Akihabara is nu nog steeds de plek bij uitstek voor goedkope elektronica, en ik voelde mij hier direct thuis. Onnoemelijk veel ontieglijk kleine winkeltjes verkochten alles, maar dan ook echt alles wat je je kon voorstellen, van laptops tot oude digitale camera’s (ik heb zelfs mijn prehistorische camera voor een belachelijk goedkope prijs zien liggen). Over het algemeen zijn de grote merken als Toshiba, Sony, Canon en dergelijke een stuk goedkoper dan in een gewone winkel, maar de echte goudmijn is te vinden in de minder bekende merken. Niet alleen worden ze sowieso aan praktisch dumpprijzen verkocht, het is nog mogelijk om er op af te dingen ook!

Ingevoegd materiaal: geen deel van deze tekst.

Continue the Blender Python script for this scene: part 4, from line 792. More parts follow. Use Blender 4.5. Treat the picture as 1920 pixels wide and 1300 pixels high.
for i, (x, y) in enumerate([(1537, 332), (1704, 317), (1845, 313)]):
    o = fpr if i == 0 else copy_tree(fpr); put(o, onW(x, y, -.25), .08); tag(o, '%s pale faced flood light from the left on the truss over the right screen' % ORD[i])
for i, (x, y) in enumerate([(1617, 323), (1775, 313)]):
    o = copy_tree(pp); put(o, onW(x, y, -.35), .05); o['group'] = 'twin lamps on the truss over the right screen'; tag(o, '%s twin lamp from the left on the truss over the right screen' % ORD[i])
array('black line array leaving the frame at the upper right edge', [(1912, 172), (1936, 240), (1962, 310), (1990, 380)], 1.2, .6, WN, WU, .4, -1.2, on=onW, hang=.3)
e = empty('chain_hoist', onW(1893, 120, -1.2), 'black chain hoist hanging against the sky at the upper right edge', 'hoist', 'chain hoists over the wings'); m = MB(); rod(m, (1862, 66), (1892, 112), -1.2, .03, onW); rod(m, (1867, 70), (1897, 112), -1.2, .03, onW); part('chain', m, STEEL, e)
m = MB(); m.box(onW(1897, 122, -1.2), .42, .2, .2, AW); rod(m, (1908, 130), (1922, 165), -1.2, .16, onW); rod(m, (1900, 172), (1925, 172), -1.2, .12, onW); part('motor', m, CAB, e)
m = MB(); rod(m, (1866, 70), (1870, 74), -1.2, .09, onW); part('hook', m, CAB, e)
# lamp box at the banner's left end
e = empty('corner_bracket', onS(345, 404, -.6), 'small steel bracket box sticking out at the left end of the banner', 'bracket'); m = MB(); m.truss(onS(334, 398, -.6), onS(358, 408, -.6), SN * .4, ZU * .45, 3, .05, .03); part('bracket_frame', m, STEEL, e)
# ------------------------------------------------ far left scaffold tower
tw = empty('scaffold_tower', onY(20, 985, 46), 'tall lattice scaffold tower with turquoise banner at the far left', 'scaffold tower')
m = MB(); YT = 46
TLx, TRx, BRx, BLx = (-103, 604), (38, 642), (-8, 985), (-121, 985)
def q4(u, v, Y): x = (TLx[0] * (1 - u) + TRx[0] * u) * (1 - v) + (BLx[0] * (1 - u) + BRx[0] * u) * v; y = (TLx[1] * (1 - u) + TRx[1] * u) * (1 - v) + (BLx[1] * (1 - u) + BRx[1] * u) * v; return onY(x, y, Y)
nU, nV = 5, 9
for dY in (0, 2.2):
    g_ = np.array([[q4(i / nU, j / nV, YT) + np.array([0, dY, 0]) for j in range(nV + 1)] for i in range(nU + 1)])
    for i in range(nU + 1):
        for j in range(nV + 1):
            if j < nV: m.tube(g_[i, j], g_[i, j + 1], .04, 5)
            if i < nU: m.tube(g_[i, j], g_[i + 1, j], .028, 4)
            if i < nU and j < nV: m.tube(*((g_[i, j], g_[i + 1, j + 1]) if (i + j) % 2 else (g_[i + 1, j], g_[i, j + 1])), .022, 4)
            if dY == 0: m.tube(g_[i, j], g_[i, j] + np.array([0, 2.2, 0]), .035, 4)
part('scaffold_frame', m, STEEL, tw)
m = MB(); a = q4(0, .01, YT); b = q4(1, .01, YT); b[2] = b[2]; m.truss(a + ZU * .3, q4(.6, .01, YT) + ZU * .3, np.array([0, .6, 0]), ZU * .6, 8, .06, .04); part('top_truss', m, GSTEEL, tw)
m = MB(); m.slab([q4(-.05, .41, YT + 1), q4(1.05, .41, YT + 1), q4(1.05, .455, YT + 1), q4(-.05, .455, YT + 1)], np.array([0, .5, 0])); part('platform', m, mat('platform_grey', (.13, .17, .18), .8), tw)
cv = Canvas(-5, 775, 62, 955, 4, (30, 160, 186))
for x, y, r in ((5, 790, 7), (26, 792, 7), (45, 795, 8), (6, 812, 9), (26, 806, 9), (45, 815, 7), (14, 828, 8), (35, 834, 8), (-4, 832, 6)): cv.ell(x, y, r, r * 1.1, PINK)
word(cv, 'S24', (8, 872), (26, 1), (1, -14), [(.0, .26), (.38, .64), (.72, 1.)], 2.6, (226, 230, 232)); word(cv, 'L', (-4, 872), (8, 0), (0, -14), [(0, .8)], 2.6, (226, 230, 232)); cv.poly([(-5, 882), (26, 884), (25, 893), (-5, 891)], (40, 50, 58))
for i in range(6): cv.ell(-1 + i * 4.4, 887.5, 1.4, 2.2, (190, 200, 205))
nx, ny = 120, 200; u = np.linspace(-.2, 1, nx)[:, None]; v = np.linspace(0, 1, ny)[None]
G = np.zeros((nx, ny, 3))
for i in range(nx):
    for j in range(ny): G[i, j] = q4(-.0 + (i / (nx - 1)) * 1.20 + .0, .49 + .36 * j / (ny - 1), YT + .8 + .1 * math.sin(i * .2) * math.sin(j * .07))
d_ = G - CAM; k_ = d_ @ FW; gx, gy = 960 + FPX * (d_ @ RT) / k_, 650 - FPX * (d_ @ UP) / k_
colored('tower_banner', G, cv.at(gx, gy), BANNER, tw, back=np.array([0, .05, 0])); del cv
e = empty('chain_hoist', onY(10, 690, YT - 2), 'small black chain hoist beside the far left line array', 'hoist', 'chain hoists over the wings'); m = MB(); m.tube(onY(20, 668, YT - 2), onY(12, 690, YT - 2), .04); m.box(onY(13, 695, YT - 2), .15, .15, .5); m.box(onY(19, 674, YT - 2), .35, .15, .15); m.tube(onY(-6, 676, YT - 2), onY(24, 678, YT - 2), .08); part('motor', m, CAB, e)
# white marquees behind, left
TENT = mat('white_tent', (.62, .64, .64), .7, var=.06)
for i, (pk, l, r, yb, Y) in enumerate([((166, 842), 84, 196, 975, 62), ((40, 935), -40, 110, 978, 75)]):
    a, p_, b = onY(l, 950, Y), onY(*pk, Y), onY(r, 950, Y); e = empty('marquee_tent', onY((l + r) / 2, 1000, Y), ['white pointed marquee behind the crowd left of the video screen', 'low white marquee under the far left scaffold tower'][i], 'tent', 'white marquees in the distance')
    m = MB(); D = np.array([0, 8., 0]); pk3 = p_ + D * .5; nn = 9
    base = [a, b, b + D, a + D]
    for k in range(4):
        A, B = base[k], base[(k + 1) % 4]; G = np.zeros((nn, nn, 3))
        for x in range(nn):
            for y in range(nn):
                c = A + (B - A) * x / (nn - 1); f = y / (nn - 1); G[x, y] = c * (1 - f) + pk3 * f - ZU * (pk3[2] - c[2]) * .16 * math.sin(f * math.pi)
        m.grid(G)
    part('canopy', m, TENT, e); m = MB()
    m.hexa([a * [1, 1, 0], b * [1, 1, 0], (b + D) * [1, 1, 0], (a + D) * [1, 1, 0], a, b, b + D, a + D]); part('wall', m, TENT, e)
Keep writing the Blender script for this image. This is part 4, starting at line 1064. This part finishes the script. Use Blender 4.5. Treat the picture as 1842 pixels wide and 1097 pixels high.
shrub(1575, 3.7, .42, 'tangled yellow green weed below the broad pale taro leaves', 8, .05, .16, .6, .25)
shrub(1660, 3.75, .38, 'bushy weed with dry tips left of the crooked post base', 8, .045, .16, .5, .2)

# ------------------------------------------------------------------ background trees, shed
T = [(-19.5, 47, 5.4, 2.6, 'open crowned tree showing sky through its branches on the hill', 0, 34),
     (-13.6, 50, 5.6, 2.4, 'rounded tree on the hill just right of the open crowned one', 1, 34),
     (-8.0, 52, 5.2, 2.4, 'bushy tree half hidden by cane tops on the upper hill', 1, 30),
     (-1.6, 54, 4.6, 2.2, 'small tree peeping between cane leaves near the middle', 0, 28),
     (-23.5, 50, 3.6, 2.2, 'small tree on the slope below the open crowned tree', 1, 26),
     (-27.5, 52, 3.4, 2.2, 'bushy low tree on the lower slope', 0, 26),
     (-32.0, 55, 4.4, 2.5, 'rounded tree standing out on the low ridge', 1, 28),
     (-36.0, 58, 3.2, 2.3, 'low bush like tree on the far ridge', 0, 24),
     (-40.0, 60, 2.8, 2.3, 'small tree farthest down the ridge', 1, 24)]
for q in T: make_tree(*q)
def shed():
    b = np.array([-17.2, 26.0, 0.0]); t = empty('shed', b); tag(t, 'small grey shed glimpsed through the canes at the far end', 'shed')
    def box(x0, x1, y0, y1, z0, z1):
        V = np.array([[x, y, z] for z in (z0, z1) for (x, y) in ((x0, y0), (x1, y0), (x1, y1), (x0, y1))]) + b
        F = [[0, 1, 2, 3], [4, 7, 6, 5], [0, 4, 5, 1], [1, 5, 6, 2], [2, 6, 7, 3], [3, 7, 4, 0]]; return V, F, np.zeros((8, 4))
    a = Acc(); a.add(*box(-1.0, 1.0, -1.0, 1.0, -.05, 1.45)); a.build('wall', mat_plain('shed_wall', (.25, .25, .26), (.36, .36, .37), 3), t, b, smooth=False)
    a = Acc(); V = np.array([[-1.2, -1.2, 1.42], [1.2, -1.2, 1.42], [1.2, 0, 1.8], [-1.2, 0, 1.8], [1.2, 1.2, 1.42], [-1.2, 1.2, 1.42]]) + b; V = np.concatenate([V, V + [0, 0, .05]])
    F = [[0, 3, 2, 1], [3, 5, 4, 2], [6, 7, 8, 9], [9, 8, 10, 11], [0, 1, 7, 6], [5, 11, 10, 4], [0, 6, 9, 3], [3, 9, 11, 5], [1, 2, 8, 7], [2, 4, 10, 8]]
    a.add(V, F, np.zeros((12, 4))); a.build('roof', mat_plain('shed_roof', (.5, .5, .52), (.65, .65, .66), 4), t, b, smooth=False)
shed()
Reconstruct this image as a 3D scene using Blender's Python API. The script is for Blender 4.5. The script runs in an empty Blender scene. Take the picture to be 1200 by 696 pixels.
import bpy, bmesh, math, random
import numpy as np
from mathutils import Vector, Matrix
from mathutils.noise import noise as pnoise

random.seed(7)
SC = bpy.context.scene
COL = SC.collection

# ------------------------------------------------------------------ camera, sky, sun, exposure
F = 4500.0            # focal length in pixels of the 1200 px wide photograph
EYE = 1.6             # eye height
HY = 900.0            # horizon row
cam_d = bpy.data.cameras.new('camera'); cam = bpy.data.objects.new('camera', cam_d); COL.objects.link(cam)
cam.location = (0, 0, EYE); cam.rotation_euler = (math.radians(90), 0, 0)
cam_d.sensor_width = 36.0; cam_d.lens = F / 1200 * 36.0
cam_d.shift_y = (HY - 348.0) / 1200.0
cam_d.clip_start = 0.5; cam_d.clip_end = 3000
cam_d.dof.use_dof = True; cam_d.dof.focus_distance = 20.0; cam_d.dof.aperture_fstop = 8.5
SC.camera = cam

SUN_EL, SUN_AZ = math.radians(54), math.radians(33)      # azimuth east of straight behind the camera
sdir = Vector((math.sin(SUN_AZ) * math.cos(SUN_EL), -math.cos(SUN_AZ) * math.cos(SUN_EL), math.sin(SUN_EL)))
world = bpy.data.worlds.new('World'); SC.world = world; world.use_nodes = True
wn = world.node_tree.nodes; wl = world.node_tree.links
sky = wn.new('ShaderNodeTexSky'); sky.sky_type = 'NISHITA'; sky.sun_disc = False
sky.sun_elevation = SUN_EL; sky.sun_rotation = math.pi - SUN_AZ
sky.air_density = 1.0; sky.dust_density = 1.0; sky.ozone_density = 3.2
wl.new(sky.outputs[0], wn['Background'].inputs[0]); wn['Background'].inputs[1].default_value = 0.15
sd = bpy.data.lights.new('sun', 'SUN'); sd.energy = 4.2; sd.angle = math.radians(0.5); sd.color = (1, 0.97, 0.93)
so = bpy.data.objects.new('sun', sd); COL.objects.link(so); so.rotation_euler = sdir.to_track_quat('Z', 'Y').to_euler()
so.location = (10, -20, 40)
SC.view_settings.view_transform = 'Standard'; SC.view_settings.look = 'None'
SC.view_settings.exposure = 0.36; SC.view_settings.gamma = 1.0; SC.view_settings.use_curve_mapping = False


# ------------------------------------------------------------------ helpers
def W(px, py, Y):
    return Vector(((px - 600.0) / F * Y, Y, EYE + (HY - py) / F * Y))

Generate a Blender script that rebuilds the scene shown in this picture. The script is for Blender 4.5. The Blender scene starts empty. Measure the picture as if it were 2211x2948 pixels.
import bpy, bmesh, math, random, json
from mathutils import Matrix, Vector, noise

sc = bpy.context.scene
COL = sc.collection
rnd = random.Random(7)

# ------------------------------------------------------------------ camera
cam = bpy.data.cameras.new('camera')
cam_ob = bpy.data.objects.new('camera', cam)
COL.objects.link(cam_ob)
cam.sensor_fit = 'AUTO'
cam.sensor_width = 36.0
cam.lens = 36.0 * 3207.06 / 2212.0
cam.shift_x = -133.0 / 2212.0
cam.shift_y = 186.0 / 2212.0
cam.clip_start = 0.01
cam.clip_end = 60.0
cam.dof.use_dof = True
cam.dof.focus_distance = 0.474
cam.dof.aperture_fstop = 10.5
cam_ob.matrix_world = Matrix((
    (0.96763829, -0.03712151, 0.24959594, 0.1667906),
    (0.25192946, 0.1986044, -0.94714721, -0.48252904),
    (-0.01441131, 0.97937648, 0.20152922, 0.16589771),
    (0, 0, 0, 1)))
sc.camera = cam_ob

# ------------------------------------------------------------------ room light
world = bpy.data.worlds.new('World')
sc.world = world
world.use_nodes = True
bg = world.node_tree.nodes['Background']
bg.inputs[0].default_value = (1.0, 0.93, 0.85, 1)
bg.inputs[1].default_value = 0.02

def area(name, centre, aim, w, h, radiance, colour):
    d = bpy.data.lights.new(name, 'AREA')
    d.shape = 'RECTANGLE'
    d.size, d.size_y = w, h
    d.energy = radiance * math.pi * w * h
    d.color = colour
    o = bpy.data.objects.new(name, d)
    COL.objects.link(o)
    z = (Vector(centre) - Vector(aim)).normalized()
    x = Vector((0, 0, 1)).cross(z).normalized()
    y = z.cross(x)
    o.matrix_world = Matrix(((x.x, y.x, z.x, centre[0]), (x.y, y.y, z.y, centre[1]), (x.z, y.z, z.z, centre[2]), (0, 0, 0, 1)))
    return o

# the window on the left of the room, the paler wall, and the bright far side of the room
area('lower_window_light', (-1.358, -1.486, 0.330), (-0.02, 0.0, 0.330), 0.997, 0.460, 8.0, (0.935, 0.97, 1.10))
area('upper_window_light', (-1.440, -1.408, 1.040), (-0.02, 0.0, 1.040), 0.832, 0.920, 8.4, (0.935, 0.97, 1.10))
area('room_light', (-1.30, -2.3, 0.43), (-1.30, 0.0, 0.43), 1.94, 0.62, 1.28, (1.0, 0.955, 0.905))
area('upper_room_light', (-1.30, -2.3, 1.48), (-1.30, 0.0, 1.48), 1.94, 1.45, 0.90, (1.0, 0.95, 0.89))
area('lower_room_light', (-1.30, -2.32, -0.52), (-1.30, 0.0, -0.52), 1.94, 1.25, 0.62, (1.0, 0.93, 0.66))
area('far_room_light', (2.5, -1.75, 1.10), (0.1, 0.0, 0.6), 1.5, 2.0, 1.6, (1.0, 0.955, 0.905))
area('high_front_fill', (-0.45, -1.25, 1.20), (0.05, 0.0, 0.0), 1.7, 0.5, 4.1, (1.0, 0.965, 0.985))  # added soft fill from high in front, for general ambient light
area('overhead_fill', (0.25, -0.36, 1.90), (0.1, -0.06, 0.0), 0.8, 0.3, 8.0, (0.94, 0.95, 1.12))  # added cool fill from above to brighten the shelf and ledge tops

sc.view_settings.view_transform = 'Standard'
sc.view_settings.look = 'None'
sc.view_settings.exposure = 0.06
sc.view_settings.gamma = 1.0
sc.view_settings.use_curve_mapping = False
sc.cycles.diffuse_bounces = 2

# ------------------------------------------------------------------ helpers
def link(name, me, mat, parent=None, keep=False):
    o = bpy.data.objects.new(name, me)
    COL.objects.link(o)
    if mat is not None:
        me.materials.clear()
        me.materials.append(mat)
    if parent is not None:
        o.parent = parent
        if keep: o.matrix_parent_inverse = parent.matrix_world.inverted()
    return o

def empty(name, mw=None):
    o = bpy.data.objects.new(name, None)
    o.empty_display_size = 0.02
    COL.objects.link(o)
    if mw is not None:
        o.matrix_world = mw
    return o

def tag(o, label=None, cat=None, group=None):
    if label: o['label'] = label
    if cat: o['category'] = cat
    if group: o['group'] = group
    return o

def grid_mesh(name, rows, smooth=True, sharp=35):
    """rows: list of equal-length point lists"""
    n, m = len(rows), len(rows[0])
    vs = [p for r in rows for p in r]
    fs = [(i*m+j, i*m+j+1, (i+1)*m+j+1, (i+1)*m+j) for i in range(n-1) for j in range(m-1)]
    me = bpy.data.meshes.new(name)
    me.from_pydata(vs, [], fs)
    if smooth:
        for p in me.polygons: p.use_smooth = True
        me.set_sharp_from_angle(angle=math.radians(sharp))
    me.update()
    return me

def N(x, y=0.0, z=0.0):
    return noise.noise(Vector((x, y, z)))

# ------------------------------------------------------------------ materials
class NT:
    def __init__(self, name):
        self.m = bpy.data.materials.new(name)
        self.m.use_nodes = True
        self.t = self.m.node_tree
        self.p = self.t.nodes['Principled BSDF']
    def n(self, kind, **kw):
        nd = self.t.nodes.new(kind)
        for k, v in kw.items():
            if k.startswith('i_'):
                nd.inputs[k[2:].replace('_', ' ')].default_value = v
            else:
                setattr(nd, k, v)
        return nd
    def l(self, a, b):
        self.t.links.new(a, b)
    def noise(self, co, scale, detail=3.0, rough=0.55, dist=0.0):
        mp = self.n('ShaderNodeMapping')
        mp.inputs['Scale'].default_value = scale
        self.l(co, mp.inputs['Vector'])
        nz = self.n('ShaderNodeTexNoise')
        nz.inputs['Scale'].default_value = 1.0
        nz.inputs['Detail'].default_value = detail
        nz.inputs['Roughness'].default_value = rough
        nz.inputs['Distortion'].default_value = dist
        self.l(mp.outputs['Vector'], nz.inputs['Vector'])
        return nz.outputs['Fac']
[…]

Daarnaast viel het mij ook op dat er veel elektronica werd verkocht die ook bij ons zou kunnen worden gebruikt (Japan gebruikt een ander voltage waardoor elektrische apparaten in het algemeen niet zonder speciale adapter kunnen worden gebruikt bij ons). Een beetje duurder, maar nog steeds ideaal voor de toerist! Daar komt dan nog bovenop dat de meesten van deze shops tax free zijn voor buitenlanders, op vertoon van paspoort, dus je krijgt ook nog eens 5% korting! In het algemeen voelde Denki Town, zoals de buurt wordt genoemd, heerlijk illegaal aan, en als ik meer tijd en geld had, zou ik mij hier dagen hebben geamuseerd.